* start Listing *

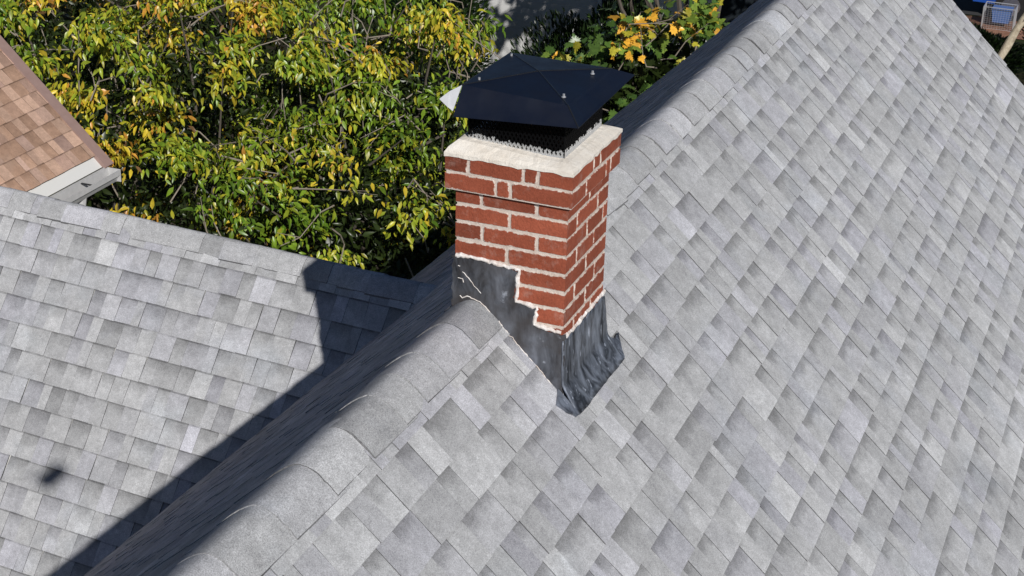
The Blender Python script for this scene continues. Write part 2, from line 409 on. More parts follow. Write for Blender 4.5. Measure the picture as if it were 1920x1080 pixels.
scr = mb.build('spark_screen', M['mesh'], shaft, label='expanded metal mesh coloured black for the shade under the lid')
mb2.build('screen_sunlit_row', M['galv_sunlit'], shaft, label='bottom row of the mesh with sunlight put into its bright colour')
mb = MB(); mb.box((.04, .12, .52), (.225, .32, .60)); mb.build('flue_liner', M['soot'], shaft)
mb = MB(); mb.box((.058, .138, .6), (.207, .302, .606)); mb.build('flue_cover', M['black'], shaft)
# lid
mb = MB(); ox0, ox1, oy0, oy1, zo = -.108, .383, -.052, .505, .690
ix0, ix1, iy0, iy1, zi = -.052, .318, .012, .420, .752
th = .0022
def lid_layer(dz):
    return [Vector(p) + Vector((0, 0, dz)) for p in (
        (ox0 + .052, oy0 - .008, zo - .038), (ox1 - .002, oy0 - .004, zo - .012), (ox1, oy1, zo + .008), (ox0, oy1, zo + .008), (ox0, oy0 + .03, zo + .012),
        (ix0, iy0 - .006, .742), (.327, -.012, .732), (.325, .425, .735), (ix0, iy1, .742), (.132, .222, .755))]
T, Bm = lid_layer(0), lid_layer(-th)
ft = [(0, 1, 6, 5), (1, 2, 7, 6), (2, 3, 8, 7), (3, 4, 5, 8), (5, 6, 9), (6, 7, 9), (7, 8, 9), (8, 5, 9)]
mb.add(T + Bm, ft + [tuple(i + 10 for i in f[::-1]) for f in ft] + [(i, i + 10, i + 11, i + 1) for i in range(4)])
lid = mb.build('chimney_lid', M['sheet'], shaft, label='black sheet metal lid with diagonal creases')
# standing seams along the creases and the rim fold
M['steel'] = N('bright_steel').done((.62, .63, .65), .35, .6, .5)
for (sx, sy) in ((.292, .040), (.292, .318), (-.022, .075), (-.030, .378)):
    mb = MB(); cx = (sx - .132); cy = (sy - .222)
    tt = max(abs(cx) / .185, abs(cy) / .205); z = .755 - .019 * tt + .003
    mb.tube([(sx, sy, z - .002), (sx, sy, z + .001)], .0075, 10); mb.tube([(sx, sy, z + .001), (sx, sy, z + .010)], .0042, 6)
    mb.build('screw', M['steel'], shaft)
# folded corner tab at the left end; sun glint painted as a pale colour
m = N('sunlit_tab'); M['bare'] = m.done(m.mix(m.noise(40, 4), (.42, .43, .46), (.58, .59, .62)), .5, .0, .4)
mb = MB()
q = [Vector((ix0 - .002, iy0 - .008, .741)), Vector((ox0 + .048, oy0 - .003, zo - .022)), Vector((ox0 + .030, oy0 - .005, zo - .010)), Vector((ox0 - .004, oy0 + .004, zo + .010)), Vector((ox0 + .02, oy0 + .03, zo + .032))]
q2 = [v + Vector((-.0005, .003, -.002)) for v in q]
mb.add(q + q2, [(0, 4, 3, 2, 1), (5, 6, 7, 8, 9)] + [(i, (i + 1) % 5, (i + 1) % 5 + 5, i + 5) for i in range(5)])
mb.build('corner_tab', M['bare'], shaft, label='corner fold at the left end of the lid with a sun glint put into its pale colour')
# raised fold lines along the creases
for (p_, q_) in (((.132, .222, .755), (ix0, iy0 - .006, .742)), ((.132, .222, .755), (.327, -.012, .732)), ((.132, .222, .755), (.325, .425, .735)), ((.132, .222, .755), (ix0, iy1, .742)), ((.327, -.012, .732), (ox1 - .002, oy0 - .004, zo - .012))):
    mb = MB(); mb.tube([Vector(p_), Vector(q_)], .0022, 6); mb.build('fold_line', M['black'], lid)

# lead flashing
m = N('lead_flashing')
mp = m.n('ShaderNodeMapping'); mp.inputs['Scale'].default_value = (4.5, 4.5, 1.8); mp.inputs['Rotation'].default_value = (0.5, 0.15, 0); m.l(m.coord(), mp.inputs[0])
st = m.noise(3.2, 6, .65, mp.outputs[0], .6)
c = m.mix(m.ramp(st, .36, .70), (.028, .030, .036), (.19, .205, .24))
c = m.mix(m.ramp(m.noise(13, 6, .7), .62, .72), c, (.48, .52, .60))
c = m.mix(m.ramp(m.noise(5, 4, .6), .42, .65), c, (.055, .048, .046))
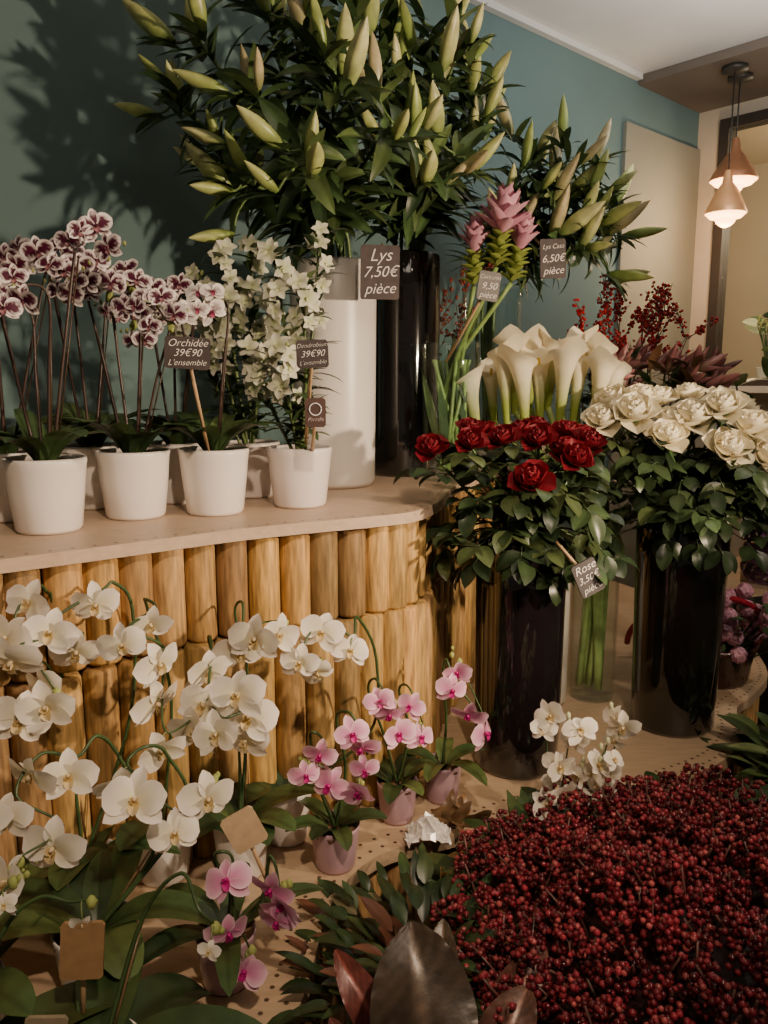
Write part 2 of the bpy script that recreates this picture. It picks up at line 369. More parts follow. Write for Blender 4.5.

* end Listing *

Give every line back word for word and leave the pictures out.

The Blender Python script for this scene continues. Write part 2, from line 409 on. More parts follow. Write for Blender 4.5. Measure the picture as if it were 1920x1080 pixels.
scr = mb.build('spark_screen', M['mesh'], shaft, label='expanded metal mesh coloured black for the shade under the lid')
mb2.build('screen_sunlit_row', M['galv_sunlit'], shaft, label='bottom row of the mesh with sunlight put into its bright colour')
mb = MB(); mb.box((.04, .12, .52), (.225, .32, .60)); mb.build('flue_liner', M['soot'], shaft)
mb = MB(); mb.box((.058, .138, .6), (.207, .302, .606)); mb.build('flue_cover', M['black'], shaft)
# lid
mb = MB(); ox0, ox1, oy0, oy1, zo = -.108, .383, -.052, .505, .690
ix0, ix1, iy0, iy1, zi = -.052, .318, .012, .420, .752
th = .0022
def lid_layer(dz):
    return [Vector(p) + Vector((0, 0, dz)) for p in (
        (ox0 + .052, oy0 - .008, zo - .038), (ox1 - .002, oy0 - .004, zo - .012), (ox1, oy1, zo + .008), (ox0, oy1, zo + .008), (ox0, oy0 + .03, zo + .012),
        (ix0, iy0 - .006, .742), (.327, -.012, .732), (.325, .425, .735), (ix0, iy1, .742), (.132, .222, .755))]
T, Bm = lid_layer(0), lid_layer(-th)
ft = [(0, 1, 6, 5), (1, 2, 7, 6), (2, 3, 8, 7), (3, 4, 5, 8), (5, 6, 9), (6, 7, 9), (7, 8, 9), (8, 5, 9)]
mb.add(T + Bm, ft + [tuple(i + 10 for i in f[::-1]) for f in ft] + [(i, i + 10, i + 11, i + 1) for i in range(4)])
lid = mb.build('chimney_lid', M['sheet'], shaft, label='black sheet metal lid with diagonal creases')
# standing seams along the creases and the rim fold
M['steel'] = N('bright_steel').done((.62, .63, .65), .35, .6, .5)
for (sx, sy) in ((.292, .040), (.292, .318), (-.022, .075), (-.030, .378)):
    mb = MB(); cx = (sx - .132); cy = (sy - .222)
    tt = max(abs(cx) / .185, abs(cy) / .205); z = .755 - .019 * tt + .003
    mb.tube([(sx, sy, z - .002), (sx, sy, z + .001)], .0075, 10); mb.tube([(sx, sy, z + .001), (sx, sy, z + .010)], .0042, 6)
    mb.build('screw', M['steel'], shaft)
# folded corner tab at the left end; sun glint painted as a pale colour
m = N('sunlit_tab'); M['bare'] = m.done(m.mix(m.noise(40, 4), (.42, .43, .46), (.58, .59, .62)), .5, .0, .4)
mb = MB()
q = [Vector((ix0 - .002, iy0 - .008, .741)), Vector((ox0 + .048, oy0 - .003, zo - .022)), Vector((ox0 + .030, oy0 - .005, zo - .010)), Vector((ox0 - .004, oy0 + .004, zo + .010)), Vector((ox0 + .02, oy0 + .03, zo + .032))]
q2 = [v + Vector((-.0005, .003, -.002)) for v in q]
mb.add(q + q2, [(0, 4, 3, 2, 1), (5, 6, 7, 8, 9)] + [(i, (i + 1) % 5, (i + 1) % 5 + 5, i + 5) for i in range(5)])
mb.build('corner_tab', M['bare'], shaft, label='corner fold at the left end of the lid with a sun glint put into its pale colour')
# raised fold lines along the creases
for (p_, q_) in (((.132, .222, .755), (ix0, iy0 - .006, .742)), ((.132, .222, .755), (.327, -.012, .732)), ((.132, .222, .755), (.325, .425, .735)), ((.132, .222, .755), (ix0, iy1, .742)), ((.327, -.012, .732), (ox1 - .002, oy0 - .004, zo - .012))):
    mb = MB(); mb.tube([Vector(p_), Vector(q_)], .0022, 6); mb.build('fold_line', M['black'], lid)

# lead flashing
m = N('lead_flashing')
mp = m.n('ShaderNodeMapping'); mp.inputs['Scale'].default_value = (4.5, 4.5, 1.8); mp.inputs['Rotation'].default_value = (0.5, 0.15, 0); m.l(m.coord(), mp.inputs[0])
st = m.noise(3.2, 6, .65, mp.outputs[0], .6)
c = m.mix(m.ramp(st, .36, .70), (.028, .030, .036), (.19, .205, .24))
c = m.mix(m.ramp(m.noise(13, 6, .7), .62, .72), c, (.48, .52, .60))
c = m.mix(m.ramp(m.noise(5, 4, .6), .42, .65), c, (.055, .048, .046))
Write part 2 of the bpy script that recreates this picture. It picks up at line 369. More parts follow. Write for Blender 4.5.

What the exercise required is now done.